An announcer begins: "George Bush -- he let corporate lobbyists rewrite our environmental laws, sided with polluters not taxpayers. And now he's trying to roll back the Clean Air Act. John Kerry. He stopped George Bush and the oil companies from drilling in the Arctic and he has a plan for energy independence."

Kerry begins speaking: "I want to develop alternative fuels and more efficient cars. We'll create 500,000 new jobs, and we'll never have to send young Americans to war for Mideast oil again."

The announcer closes: "John Kerry -- the courage to do what's right," before Kerry adds the now-obligatory candidate authorization: "I'm John Kerry, and I approved this message."
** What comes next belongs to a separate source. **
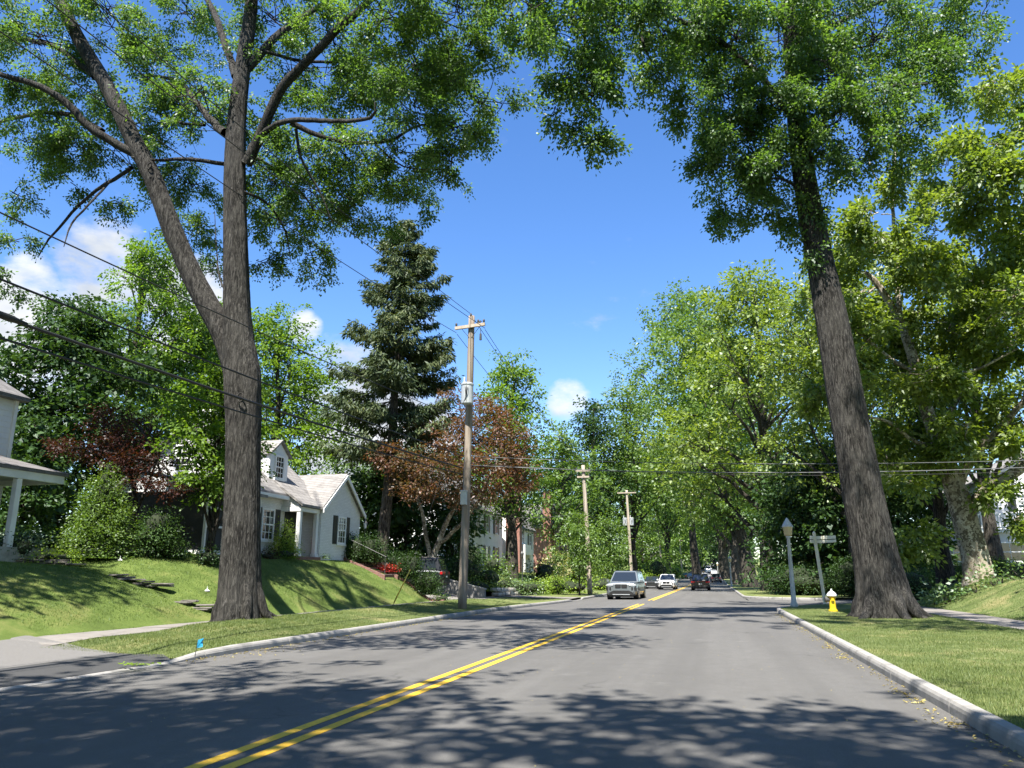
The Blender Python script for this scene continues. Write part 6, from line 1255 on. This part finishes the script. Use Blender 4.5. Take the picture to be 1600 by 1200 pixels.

The ad, in 30 seconds, weaves together themes important both to almost any Democratic constituency. It points out Bush's links to special interests and his determination to weaken environmental regulations. It brings in job creation and closes with a Middle East oil and an anti-war message, even though Kerry voted for the Iraq resolution.

"Well constructed," Luntz said after the New Hampshire focus group had, in effect, voted the Kerry ad best in show.